Sydney, January 22, 2026, 17:07 AEDT — After-hours
- Santos shares ended the day 5.28% higher, closing at A$6.38
- The first Darwin LNG cargo tied to Barossa is now loading for shipment to Japan; output is expected to rise in 2026
- Investors are now focused on commissioning progress ahead of the full-year results set for Feb. 18
Santos Ltd shares ended Thursday 5.28% higher, closing at A$6.38 after fluctuating between A$6.13 and A$6.42. Around 20.9 million shares changed hands. (Investing)
The Australian oil and gas producer reported that the first cargo from the restarted Darwin LNG plant is currently being loaded for shipment to Japan’s Sakai terminal. It also projected increased production in 2026, driven by the ramp-up of the Barossa and Pikka oil projects in Alaska.
Citi analyst Tom Wallington said the loading might “allay investor concerns that more material issues emerged during commissioning.” The stock outperformed the broader S&P/ASX 200, which climbed 0.63%. (Reuters)
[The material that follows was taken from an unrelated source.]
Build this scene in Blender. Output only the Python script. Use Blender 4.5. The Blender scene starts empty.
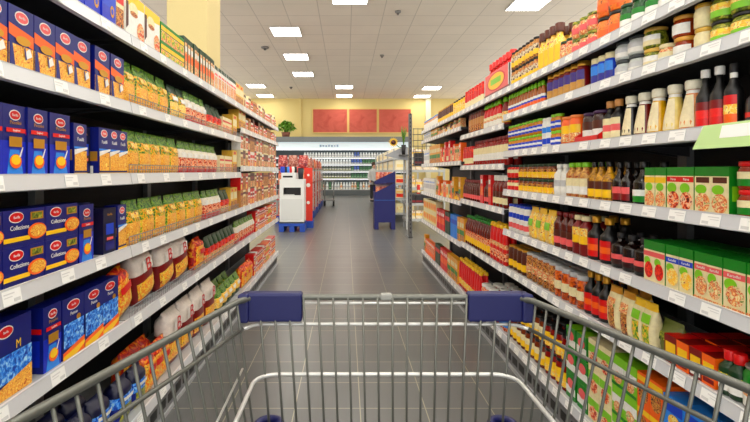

Santos forecasted 2026 production between 101 million and 111 million barrels of oil equivalent, a metric that consolidates gas and liquids into one oil-based figure. The company pumped 87.7 mmboe in 2025, while Visible Alpha’s consensus estimate stood at 108.5 mmboe.
The company posted a 9% sequential jump in fourth-quarter revenue, hitting $1.23 billion, buoyed by increased LNG and condensate sales volumes. However, year-on-year revenue took a hit as realised crude and LNG prices fell compared to the same period last year.
Santos reported Barossa gas exports hitting roughly 450 million standard cubic feet daily, roughly 75% of the plant’s capacity, as the BW Opal FPSO — a floating production, storage and offloading vessel — continued its start-up and commissioning phase.
Two connection failures on utilities and firewater mains GRE pipework systems triggered a campaign to reinforce similar connections, delaying the Barossa ramp-up schedule by roughly two months. “Santos now has a strong platform for production growth with Barossa’s first LNG cargo currently loading at Darwin,” CEO Kevin Gallagher said. (Com)
Pikka phase 1 stood at 98% completion by quarter-end and is still set for first oil late in Q1 2026, with production ramping up toward plateau around mid-year. Santos noted its portion of phase 1 capital expenditure has risen by roughly $200 million, citing higher costs for labour, materials, tariffs, and logistics.
The quarterly update highlighted roughly $380 million in free cash flow from operations for Q4 and around $1.8 billion for the entire year. Santos kept full-year unit production costs under $7 per barrel of oil equivalent, excluding Bayu Undan. Gearing stood at 26.8%.
Market patience now depends largely on Barossa overcoming its recent commissioning hiccup and Pikka starting first oil without pushing costs higher. Santos also revealed that Fluor has filed an appeal against a Queensland court ruling related to an earlier settlement, with a hearing set for July 2026.
Santos shares will next face a key test with full-year results scheduled for February 18. The company is set to hold an investor and analyst webcast at 11:00 a.m. AEDT, where the focus will likely be on the Barossa ramp-up and Pikka first oil progress.